Godly Giving
By Jesse LeMay
From
the very beginning (Cain and Able) God has expected His creation to give to Him
its very best. God is the giver of all things. Therefore, by sacrificing
something and returning back what has been given to the giver, we are
expressing not only our gratitude and our understanding of where all things
come from, but also our faith. Godly giving has always been about giving our
best, about making a sacrifice. This was true with Cain and Able, with Abraham
offering Isaac, with the Israelites making a holy and unblemished offering, and
it is also true with the Christian under the new covenant. Godly giving is
about the heart. A terrific example of this can be seen in the sacrifice of a
woman who probably thought (along with others) her contribution was
insignificant.
Not
long before Jesus would be crucified, He was teaching and answering questions
in the Temple (Mark 11:27ff.). At one point He began watching people put their
offering into the treasury, and He saw that “many rich people were putting in
large sums,” followed by a “poor widow” who only put in “two small copper
coins” (12:41-42). It is easy to think that those who make the bigger
contributions are somehow doing more for God. However, Jesus said that this
poor woman gave “more than all the contributors,” because they had given “out
of their surplus, but she, out of her poverty, put in all she owned, all she
had to live on” (12:43-44).
What a
great lesson on godly giving! Yes, the rich were putting in a lot of money, but
it would make no impact on their lives, it was no sacrifice. Conversely, that
woman put in mere pennies, yet to God it was worth more than all the other
contributions combined. Why?
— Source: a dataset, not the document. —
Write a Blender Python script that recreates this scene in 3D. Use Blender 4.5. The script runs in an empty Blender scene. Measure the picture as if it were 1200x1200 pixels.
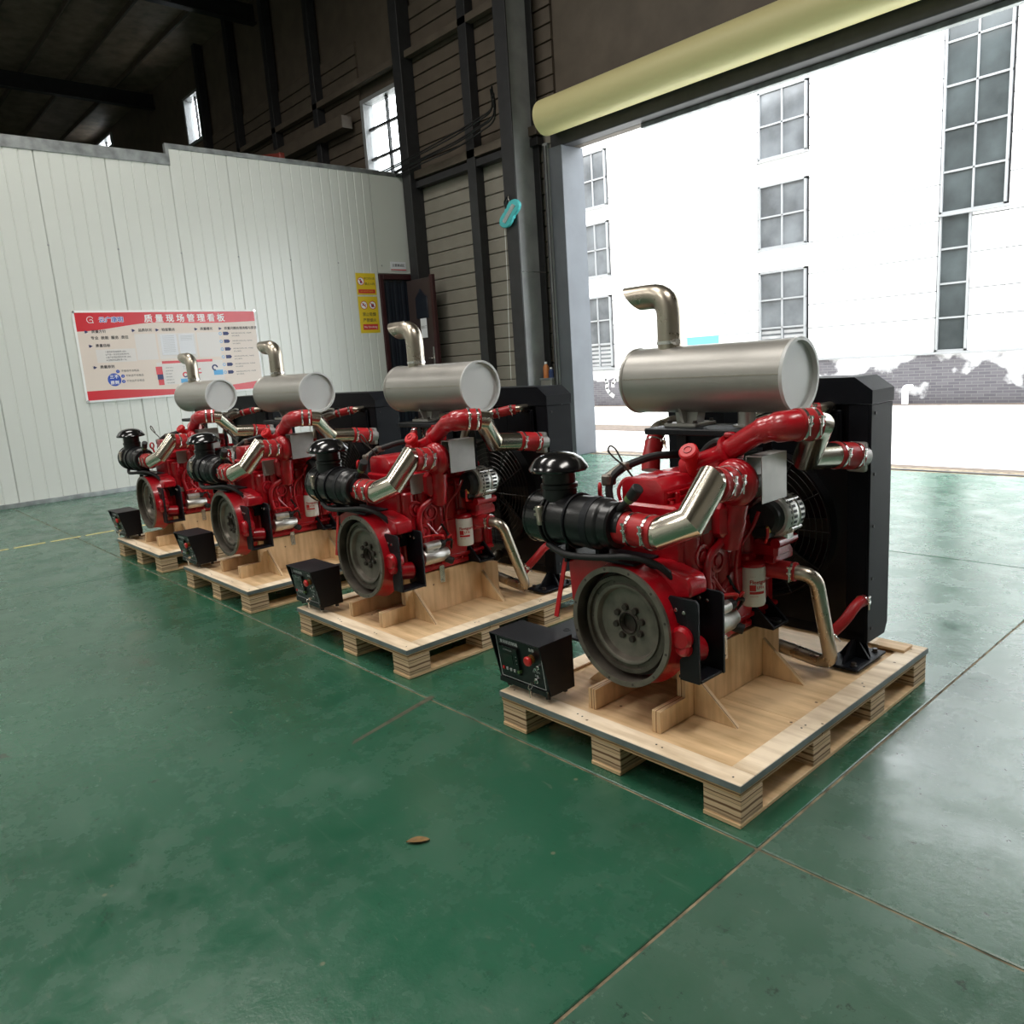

It was costing her something. She was showing her
faith in God by giving all she had. If we fix our budgets and just give to God
what we have left over (our surplus), are we truly trusting Him, are we giving
our best? Godly giving is more about the amount of our heart than the amount of
the contribution. Let each of us give to God from our hearts, “not grudgingly
or under compulsion, for God loves a cheerful giver” (2 Corinthians. 9:7).